Au rebours de ce que nous imaginions tout à l’heure, c’est-à-dire une société intellectuellement brillante et moralement corrompue, supposons une nation dont tous les citoyens sont de grande médiocrité. Nulle invention scientifique n’apparaît. Toute œuvre d’art est inférieure aux œuvres anciennes, ou plutôt on ignore l’art. Une grande vague de paresse intellectuelle submerge les esprits ; la masse des illettrés s’accroît. Et cependant il n’y a ni révolutions, ni scandales, conjugaux ou autres ; la vénalité et la criminalité ont diminué. Oserons-nous dire que cette société est en progrès ? Ne penserons-nous pas qu’elle s’achemine fatalement vers une rapide décadence ?

Il faut que les deux progrès marchent de pair. Certes le progrès moral est essentiel ; mais attribuons aux progrès intellectuels et matériels une importance au moins égale à celle des progrès moraux, car la moralité des populations est changeante, et varie avec les époques. Elle est presque une affaire de mode.
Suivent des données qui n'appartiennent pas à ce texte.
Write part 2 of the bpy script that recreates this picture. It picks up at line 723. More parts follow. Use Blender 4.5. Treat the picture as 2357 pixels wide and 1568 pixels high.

En trente ans, tout se transforme. Par une sorte de réaction instinctive contre les mentalités paternelles, les enfants ont voulu faire autre chose que leurs pères. La mode était à l’immoralité ; elle passe à l’austérité, ou inversement, sinon en une génération, au moins au bout de deux ou trois générations. Au contraire, les conquêtes scientifiques ne rétrocèdent pas. Ce qui est acquis est définitif et fait désormais partie du patrimoine humain. On vient d’atteindre en avion la vitesse (invraisemblable) de 378 kilomètres à l’heure. Voilà un fait qui pourra désormais se répéter aussi souvent qu’on le voudra. Mais la moralité d’une nation est sujette à des oscillations qu’on ne peut guère prévoir.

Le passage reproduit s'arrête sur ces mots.